Vulnerability Ops
CVSS Is Not Enough: Prioritize Vulnerabilities by Exploitation
Security teams need vulnerability operations that combine active exploitation, reachability, business context, and compensating controls.
High severity does not always mean high urgency
CVSS describes technical severity, but it does not answer the operational question: which flaw is most likely to become an incident in this environment this week?
A modern SOC should enrich scanner results with known exploitation, internet exposure, exploit maturity, asset criticality, identity paths, and whether the vulnerable system is reachable from attacker-controlled zones.
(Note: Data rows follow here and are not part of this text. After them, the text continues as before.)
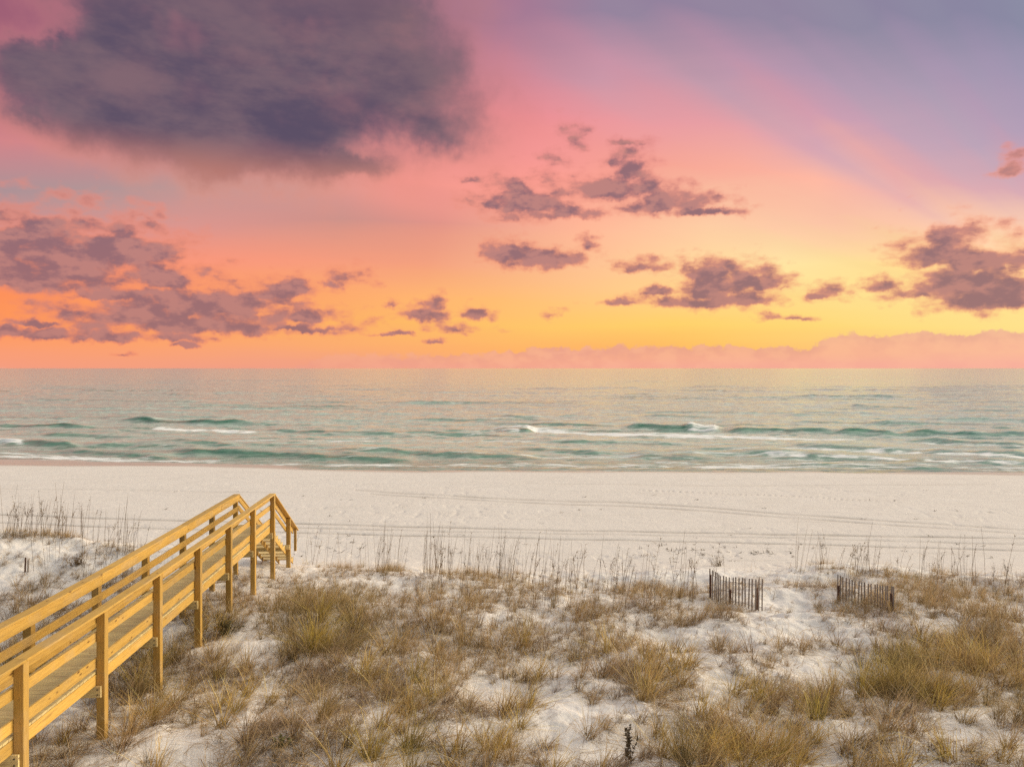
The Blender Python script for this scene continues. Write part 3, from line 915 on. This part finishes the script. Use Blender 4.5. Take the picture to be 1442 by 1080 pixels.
# ------------------------------------------------------------------ small plants and wrack
def leafy(name, label, cat, px, py, h, n_stems, spread, n_leaf, leaf, cl, cs):
    x, y, z = on_ground(px, py)
    root = empty(name, (x, y, z)); tag(root, label, cat)
    ph = RNG.uniform(0, 6.28, n_stems); ln = np.abs(RNG.normal(0, 1, n_stems)) * spread; L = h * RNG.uniform(.6, 1.05, n_stems); cu = np.abs(RNG.normal(.05, .05, n_stems))
    b = np.stack([RNG.normal(0, spread * .25 * h, n_stems), RNG.normal(0, spread * .15 * h, n_stems), np.full(n_stems, -.05)], 1)
    V, Q, tt, k = blades(b, ph, ln, L, cu, np.full(n_stems, .009), segs=3, wpow=.4)
    V2, Q2, _, k2 = blades(b, ph, ln, L, cu, np.full(n_stems, .009), face=ph, segs=3, wpow=.4)
    link('stem', np_mesh('stem', np.concatenate([V, V2]), np.concatenate([Q, Q2 + len(V)]), {'Col': np.tile(np.array(cs), (len(V) * 2, 1))}, False, M_GRASS), root)
    j = RNG.integers(0, n_stems, n_leaf); t = RNG.uniform(.15, 1.0, n_leaf)
    c = b[j] + np.stack([np.cos(ph[j]) * (ln[j] * t + cu[j] * t * t), np.sin(ph[j]) * (ln[j] * t + cu[j] * t * t), t * np.cos(np.clip(ln[j], 0, 1.3)) - .45 * cu[j] * t * t], 1) * L[j][:, None]
    V, Q, tt, k = blades(c, RNG.uniform(0, 6.28, n_leaf), RNG.uniform(.2, 1.0, n_leaf), RNG.uniform(.6, 1.2, n_leaf) * leaf, RNG.uniform(0, .6, n_leaf), RNG.uniform(.5, .9, n_leaf) * leaf, segs=3, wpow=.5)
    link('foliage', np_mesh('foliage', V, Q, {'Col': np.repeat(np.array([cl]) * RNG.uniform(.6, 1.4, (n_leaf, 1)), k, 0)}, False, M_GRASS), root)


leafy('dune_weed', 'single dark leafy weed on a thin stem in the front sand, bottom edge', 'weed', 884, 1074, .66, 6, .16, 150, .06, (.10, .08, .05), (.11, .07, .04))
leafy('beach_shrub', 'low pale wispy shrub at the dune edge above the left sand fence', 'shrub', 1012, 797, .50, 46, .75, 170, .035, (.30, .25, .16), (.26, .2, .13))
leafy('low_shrub', 'low brown twiggy shrub on the sand left of the boardwalk', 'shrub', 108, 796, .42, 60, .75, 160, .05, (.26, .17, .07), (.15, .10, .06))
leafy('low_shrub', 'small dark green shrub in the shade beside the boardwalk posts', 'shrub', 318, 893, .45, 34, .6, 220, .06, (.10, .105, .035), (.10, .075, .04))
leafy('low_shrub', 'small green leafy plant in grass near the bottom left', 'shrub', 398, 1052, .28, 16, .6, 90, .06, (.09, .12, .03), (.12, .09, .04))

VV, QQ, CC = [], [], []; nv = 0
for i in range(150):
    px, py = random.choice([(random.uniform(380, 1442), random.gauss(777, 7)), (random.uniform(900, 1120), random.gauss(780, 6)), (random.uniform(0, 1442), random.uniform(690, 770))])
    if py > 800: continue
    x, y, z = on_ground(px, py)
    if y < 29: continue
    m = random.randint(2, 5)
    V, Q, tt, k = blades(np.array([[x, y, z + .005]]) + RNG.normal(0, .06, (m, 3)) * np.array([1, 1, .05]), RNG.uniform(0, 6.28, m), RNG.uniform(.8, 1.3, m), RNG.uniform(.06, .22, m), RNG.uniform(0, .4, m), RNG.uniform(.02, .05, m))
    add(V, Q, np.full((len(V), 3), random.uniform(.03, .12)) * np.array([1.1, .9, .7]))
me = np_mesh('beach_wrack', np.concatenate(VV), np.concatenate(QQ), {'Col': np.concatenate(CC)}, False, M_GRASS)
tag(link('beach_wrack', me), 'scattered dark bits of dry seaweed on the open beach', 'seaweed', kind='stuff')


# ------------------------------------------------------------------ sky
SUN_AZ, SUN_EL = math.radians(72), math.radians(17)      # azimuth measured from straight ahead towards the right


def ang(px, py):
    a = math.atan((px - CX) / F_PX)
    return a, math.atan((HY - py) / F_PX * math.cos(a))


class SkyNT(NT):
    def noise(s, vec, scale, detail=4, rough=.55, dist=0.0, color=False):
        return NT.noise(s, vec, scale, detail, rough, dist, '2D', color)


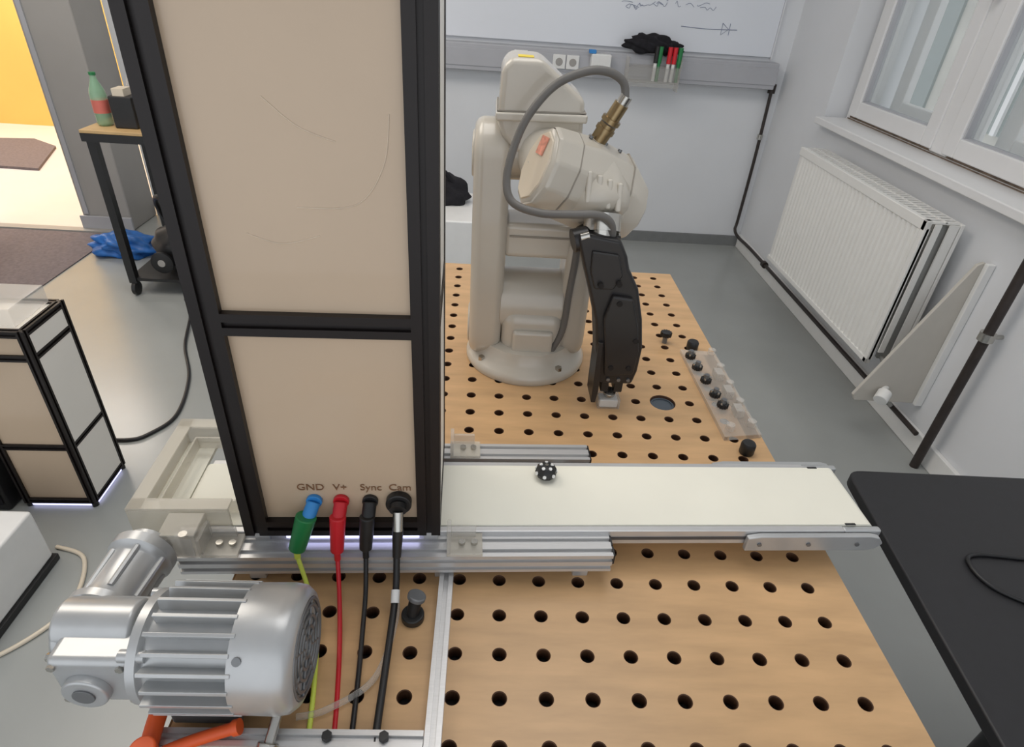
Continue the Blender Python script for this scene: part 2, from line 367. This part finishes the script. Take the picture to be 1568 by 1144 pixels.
q=Par('acrylic_tray_box',O,RZ,True)
ax0,ax1,ay0,ay1=-.475,-.335,-.062-.01,.135
for nm,a,b in [('w1',(ax0,ay0,.06),(ax1,ay0+.005,.105)),('w2',(ax0,ay1-.005,.06),(ax1,ay1,.105)),('w3',(ax0,ay0,.06),(ax0+.005,ay1,.105)),
 ('i1',(ax0+.03,ay0+.03,.0725),(ax1,ay0+.034,.095)),('i2',(ax0+.03,ay1-.034,.0725),(ax1,ay1-.03,.095)),('i3',(ax0+.03,ay0+.03,.0725),(ax0+.034,ay1-.03,.095)),
 ('rim1',(ax0,ay0,.105),(ax1,ay0+.022,.109)),('rim2',(ax0,ay1-.022,.105),(ax1,ay1,.109)),('rim3',(ax0,ay0,.105),(ax0+.022,ay1,.109))]:
    box(q,nm,a,b,'frost',.001)
box(q,'bracket',(-.415,-.118,.062),(-.365,-.074,.105),'frost',.002);box(q,'bracket_face',(-.41,-.119,.066),(-.37,-.1185,.10),'acr');cyl(q,'screw',(-.39,-.1,.062),(-.39,-.1,.09),.006,'steel',n=12)
box(q,'base_plate',(ax0,ay0,.054),(-.423,ay1,.06),'belt')
# ------------------------------------------------------------ tower
def tower(name,loc,rz,x0,x1,y0,y1,z0,z1,mids,pf,pr,w=.028,orr=.001,b_=None):
    p=Par(name,loc,rz,True);wb=b_ or w
    for x in (x0,x1-w):
        for y in (y0,y1-w): ext(p,'post',prof(1,1,x+w/2,y+w/2,w),'z',z0,z1,'black')
    for z in [z0]+mids+[z1-wb]:
        for y in (y0,y1-wb): ext(p,'bar_x',prof(1,1,y+wb/2,z+wb/2,wb),'x',x0+w,x1-w,'black')
        for x in (x0,x1-wb): ext(p,'bar_y',prof(1,1,x+wb/2,z+wb/2,wb),'y',y0+w,y1-w,'black')
    t=.004;o=wb*.35
    box(p,'panel_front',(x0+w*.5,y0+o,z0+wb*.5),(x1-w*.5,y0+o+t,z1-wb*.5),pf)
    box(p,'panel_back',(x0+w*.5,y1-o-t,z0+wb*.5),(x1-w*.5,y1-o,z1-wb*.5),pf)
    zz=[z0]+mids+[z1-wb]
    for a,b in zip(zz,zz[1:]):
        box(p,'panel_left',(x0+orr,y0+w,a+wb),(x0+orr+t,y1-w,b),pr)
        box(p,'panel_right',(x1-orr-t,y0+w,a+wb),(x1-orr,y1-w,b),pr)
    box(p,'panel_top',(x0+w*.5,y0+w*.5,z1-o-t),(x1-w*.5,y1-w*.5,z1-o),pr)
    return p
p=tower('inspection_tower',O,RZ,-.311,-.034,-.090,.118,.074,.80,[.405],'cream','whitepanel',.033,.001,.028)
for x in (-.29,-.048):
    for y in (-.075,.10): box(p,'foot',(x-.01,y-.01,.060),(x+.01,y+.01,.074),'alu')
box(p,'led_strip',(-.255,-.088,.067),(-.065,-.070,.0735),'led')
fy=-.090+.028*.35
for x,s in [(-.212,'GND'),(-.172,'V+'),(-.130,'Sync'),(-.090,'Cam')]: text(p,'label_'+s.strip('+'),s,(x,fy-.0012,.156),.0165,'label')
def arc_scratch(P): tube(p,'scratch',[(x,fy-.0002,z) for x,z in P],.0007,'scratch')
arc_scratch([(-.20,.66),(-.17,.635),(-.135,.622)]);arc_scratch([(-.235,.525),(-.20,.515),(-.16,.525)]);arc_scratch([(-.18,.555),(-.12,.56),(-.09,.60),(-.082,.65)])
sz=.137
def plug(nm,x,tip,a,b,c,r1=.0085,r2=.0105,Ln=1):
    q=Par(nm,O,RZ,True)
    P0=Vector((x,fy-.002,sz));P1=P0+Vector((tip*.3,-.022,-.016));P2=P1+Vector((tip*.7,-.012,-.045*Ln))
    cyl(q,'socket',(x,fy-.006,sz),(x,fy+.0,sz),.011,a,bevel=.001);cyl(q,'neck',P0+Vector((0,-.003,0)),P1,r1,a,bevel=.002);cyl(q,'grip',P1+Vector((0,0,.008)),P2,r2,b,r2*.8,bevel=.002)
    cyl(q,'boot',P2+Vector((0,.0,.002)),P2+Vector((0,-.003,-.014)),.0045,c)
    return q,P2+Vector((0,-.003,-.012))
def wire(q,e,dx,r,m): tube(q,'wire',[e,e+Vector((dx[0],-.03,-.04)),e+Vector((dx[1],-.08,-.054)),e+Vector((dx[2],-.14,-.059)),e+Vector((dx[3],-.22,-.060)),e+Vector((dx[4],-.36,-.060))],r,m)
q,e=plug('ground_plug_cable',-.209,-.024,'blue','green','lime',.0095,.0145)
wire(q,e,(.018,.036,.046,.054,.062),.0032,'lime')
q,e=plug('red_plug_cable',-.172,-.006,'red','red','red',.0095,.0115,1.1)
wire(q,e,(.004,.012,.020,.028,.036),.0032,'red')
q,e=plug('sync_plug_cable',-.132,-.006,'blackp','blackp','blackc',.0095,.011)
wire(q,e,(.001,.003,.006,.009,.012),.0034,'blackc')
q=Par('camera_plug_cable',O,RZ,True);x=-.092
cyl(q,'flange',(x,fy-.012,sz),(x,fy,sz),.018,'blackp',bevel=.002);cyl(q,'body',(x,fy-.02,sz-.002),(x,fy-.012,sz),.012,'blackp')
cyl(q,'metal',(x,fy-.018,sz-.005),(x,fy-.032,sz-.028),.0075,'steel');cyl(q,'boot',(x,fy-.030,sz-.026),(x-.002,fy-.044,sz-.068),.008,'blackp',.006)
e=Vector((x-.002,fy-.044,sz-.066))
wire(q,e,(.0,-.002,-.004,-.006,-.008),.0048,'blackc')
cyl(q,'ferrite',e+Vector((.0,-.030,-.036)),e+Vector((0,-.045,-.045)),.006,'white',n=16)
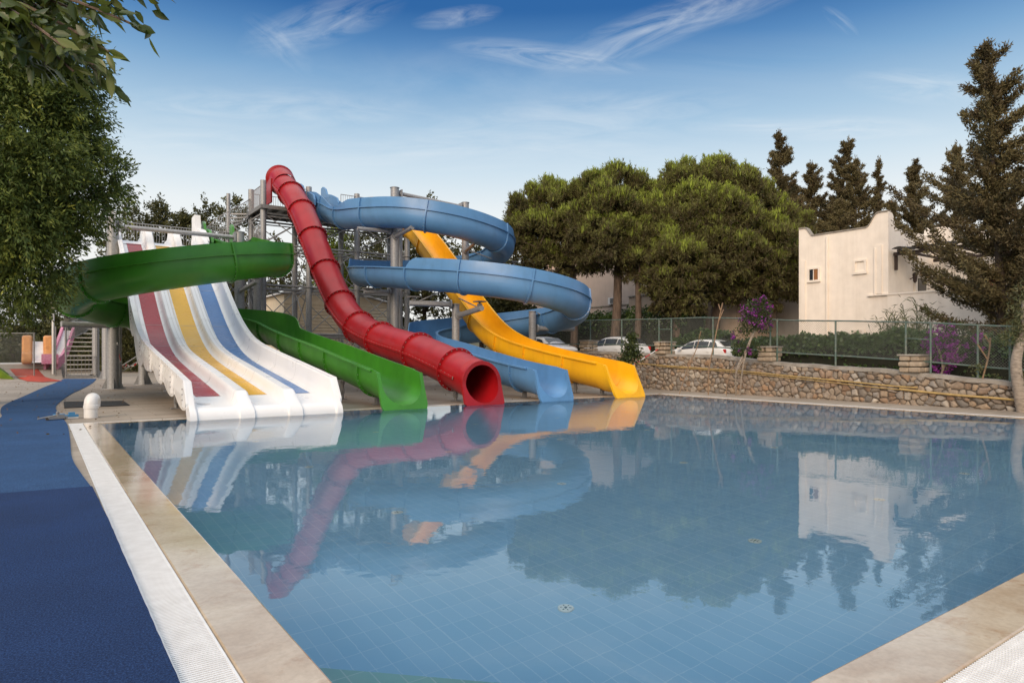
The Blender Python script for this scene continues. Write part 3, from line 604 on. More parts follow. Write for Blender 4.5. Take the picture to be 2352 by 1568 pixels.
post('grey post between the white slide and the red tube, carrying the green slide', 7.8, 33.4, 7.3, .22, [((7.8, 33.2, 4.5), (7.85, 30.4, 4.72), .10, .3), ((7.8, 33.2, 2.0), (7.9, 31.6, 2.0), .08, .15)])
bt = thing('pipe_beam', 'long grey pipe beam above the top of the white slide', 'pipe beam', (5.2, 33.45, 7.1), 'grey pipe beams between post tops')
mb = MB(); mb.tube([(2.84, 33.5, 7.05), (7.6, 33.42, 7.05)], .10, 12); build('pipe', mb, M['galv'], bt, 30); mb = MB(); mb.box((2.88, 33.5, 7.05), (.08, .34, .40)); mb.box((7.57, 33.4, 7.05), (.08, .34, .40)); build('end_plate', mb, M['galv'], bt)
post('tallest thick grey post inside the upper blue loop', 14.25, 30.0, 9.65, .205, [((14.2, 29.8, 7.25), (14.15, 27.9, 7.4), .11, .3), ((14.0, 30.0, 7.5), (12.4, 30.2, 7.5), .10, .0), ((14.0, 30., 4.55), (12.7, 30.1, 4.5), .10, .15)])
post('thinner grey post standing just behind the tallest blue-loop post', 15.05, 31.1, 9.5, .15)
post('grey post at the far end of the upper blue loop, partly behind the yellow slide', 18.3, 30.0, 9.45, .185, [((18.5, 29.9, 6.2), (21.1, 29.3, 6.2), .11, .28), ((18.2, 29.8, 6.9), (17.6, 27.9, 7.0), .09, .2)])
post('short grey post under the lower blue loop, nearest the red tube', 15.35, 26.0, 3.75, .17, [((15.1, 26.0, 3.75), (13.3, 26.5, 3.75), .13, .28), ((15.4, 25.8, 3.25), (15.2, 23.6, 3.45), .12, .3)])
post('short grey post under the lower blue loop, beyond the yellow slide', 19.4, 25.6, 3.55, .18, [((19.6, 25.5, 2.75), (21.5, 25.0, 2.75), .12, .28), ((19.4, 25.8, 2.0), (20.6, 27.4, 2.0), .10, .2)])
bt = thing('pipe_beam', 'grey pipe beam between the post tops above the upper blue loop', 'pipe beam', (16.3, 30, 9.4), 'grey pipe beams between post tops')
mb = MB(); mb.tube([(14.5, 30.0, 9.42), (18.05, 30.0, 9.22)], .10, 12); build('pipe', mb, M['galv'], bt, 30); mb = MB(); mb.box((14.58, 30., 9.42), (.06, .3, .36)); mb.box((18.0, 30., 9.22), (.06, .3, .36)); build('end_plate', mb, M['galv'], bt)
post('dark grey post standing behind the thick post by the staircase', 3.3, 46.5, 4.6, .24); post('farthest grey post right beside the staircase', 2.95, 49.8, 5.0, .20)
post('grey post under the middle of the white slide', 4.2, 37.3, 6.0, .21); post('short grey post under the foot of the white slide', 4.6, 30.5, 3.5, .20, cone=False)
def railing(root, p0, p1, h=1.1, n=None, r=.022, bar=.011, name='railing'):
    p0, p1 = Vector(p0), Vector(p1); ln = (p1-p0).length; n = n or max(2, int(ln/.125)); up = Vector((0, 0, h)); m = MB()
    m.tube([p0+up, p1+up], r, 8); m.tube([p0+Vector((0, 0, .1)), p1+Vector((0, 0, .1))], r*.8, 8); m.tube([p0, p0+up], r, 8); m.tube([p1, p1+up], r, 8)
    for k in range(1, n): q = p0+(p1-p0)*k/n; m.tube([q+Vector((0, 0, .1)), q+up], bar, 5, False)
    return build(name, m, M['galv'], root, 40)
def tower(label, xs, ys, zd, ztop, r, levels, posts_high):
    t = thing('slide_tower', label, 'slide tower', (xs[0], ys[0], 0), None)
    for x in xs:
        for y in ys:
            c = MB(); c.lathe([(r, .004), (r, ztop if (x, y) in posts_high else zd)], (x, y, 0), 16); c.lathe([(r+.15, .004), (r+.15, .03), (.001, .03)], (x, y, 0), 16)
            for lz in levels: c.lathe([(r+.002, -.02), (r+.07, -.02), (r+.07, .02), (r+.002, .02)], (x, y, lz), 14)
            build('column', c, M['galv'], t, 40)
    x0, x1, y0, y1 = xs[0]-.15, xs[-1]+.2, ys[0]-.25, ys[-1]+.25
    d = MB(); d.bx(x0, x1, y0, y1, zd+.1, zd+.14); build('deck', d, M['galv_dark'], t)
    b = MB(); b.bx(x0, x1, y0-.06, y0, zd-.06, zd+.14); b.bx(x0, x1, y1, y1+.06, zd-.06, zd+.14); b.bx(x0-.06, x0, y0, y1, zd-.06, zd+.14); b.bx(x1, x1+.06, y0, y1, zd-.06, zd+.14)
    k = x0+.35
    while k < x1: b.bx(k-.05, k+.05, y0, y1, zd-.10, zd+.098); k += .62
    build('deck_beam', b, M['galv_dark'], t)
    lv = [.6]+list(levels)+[zd-.25]
    for k in range(len(lv)-1):
        za, zb = lv[k], lv[k+1]
        for pa, pb in [((xs[i], y), (xs[i+1], y)) for i in range(len(xs)-1) for y in ys]+[((x, ys[i]), (x, ys[i+1])) for x in xs for i in range(len(ys)-1)]:
            m = MB(); m.tube([(*pa, za), (*pb, zb)], .026, 6); m.tube([(*pb, za), (*pa, zb)], .026, 6); build('cross_brace', m, M['galv'], t, 40)
            m = MB(); m.tube([(*pa, zb), (*pb, zb)], .055, 8); m.tube([(*pa, zb-.16), (*pb, zb-.16)], .035, 8); build('tie_beam', m, M['galv'], t, 40)
    return t
HX, HY_ = [9.75, 12.2, 15.0, 18.2], [36.6, 39.1]
tw = tower('tall grey steel tower carrying the red, blue and yellow slide starts', HX, HY_, 9.28, 10.75, .155, [2.6, 5.2, 7.4], {(9.75, 36.6), (9.75, 39.1), (12.2, 36.6), (15.0, 36.6), (18.2, 39.1)})
for a, b in (((9.75, 36.75, 9.42), (9.75, 38.95, 9.42)), ((9.75, 39.3, 9.42), (12.2, 39.3, 9.42)), ((12.2, 39.3, 9.42), (15., 39.3, 9.42)), ((15., 39.3, 9.42), (18.2, 39.3, 9.42)), ((18.35, 36.6, 9.42), (18.35, 39.2, 9.42)), ((14.0, 36.5, 9.42), (16.1, 36.5, 9.42)), ((11.75, 36.5, 9.42), (12.05, 36.5, 9.42))): railing(tw, a, b, 1.15)
for x, y, z in ((9.4, 36.2, .0),): pass
lt = tower('lower grey steel tower carrying the white and green slide starts', [2.9, 6.7, 9.0], [34.9, 38.2], 6.35, 7.5, .18, [3.3], {(2.9, 38.2), (6.7, 38.2)})
for a, b in (((2.9, 38.4, 6.5), (6.7, 38.4, 6.5)), ((6.95, 37.2, 6.5), (8., 37.2, 6.5)), ((6.7, 38.4, 6.5), (9., 38.4, 6.5)), ((2.75, 35.2, 6.5), (2.75, 38.2, 6.5)), ((9.2, 35.3, 6.5), (9.2, 36.4, 6.5))): railing(lt, a, b, 1.6)
# helical stair between the two towers
st = thing('spiral_stair', 'grey spiral stair joining the lower tower to the tall tower', 'staircase', (8.7, 39.6, 0), 'open-tread spiral staircases')
def spiral(root, cx, cy, z0, z1, a0, a1, n, ri, ro, rail=True):
    for k in range(n):
        a = a0+(a1-a0)*k/n; da = (a1-a0)/n*.95; z = z0+(z1-z0)*(k+1)/n; m = MB(); q = [(ri, a), (ro, a), (ro, a+da), (ri, a+da)]
        m.prism([(cx+r*math.cos(w_), cy+r*math.sin(w_)) for r, w_ in q][::(1 if a1 > a0 else -1)], z-.06, z); build('tread', m, M['galv'], root)
    m = MB(); m.lathe([(.11, 0.), (.11, z1-z0+1.1)], (cx, cy, z0), 14); build('pole', m, M['galv'], root, 40)
    if rail:
        m = MB(); pts = [(cx+ro*math.cos(a0+(a1-a0)*k/40), cy+ro*math.sin(a0+(a1-a0)*k/40), z0+(z1-z0)*k/40) for k in range(41)]
        m.tube([(x, y, z+1.15) for x, y, z in pts], .025, 8); m.tube([(x, y, z+.15) for x, y, z in pts], .02, 8)
        for x, y, z in pts: m.tube([(x, y, z+.15), (x, y, z+1.15)], .011, 5, False)
        build('railing', m, M['galv'], root, 40)
spiral(st, 8.7, 39.8, 6.5, 9.42, 2.6, 6.0, 12, .11, 1.25)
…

Use exploited-in-the-wild intelligence as a forcing function
The CISA Known Exploited Vulnerabilities catalog is an important input because it identifies vulnerabilities with evidence of active exploitation.
For inbound marketing and executive reporting, this shift is simple to explain: patch what attackers are using, isolate what cannot be patched, and prove what risk remains.
Turn patching into vulnerability operations
Build queues by business service, owner, exposure, exploit status, and control coverage. Pair remediation SLAs with compensating actions such as WAF rules, EDR policy, segmentation, and temporary access restrictions.
The best SOC does not only create tickets. It drives closure, verifies mitigation, and updates detections when remediation will take time.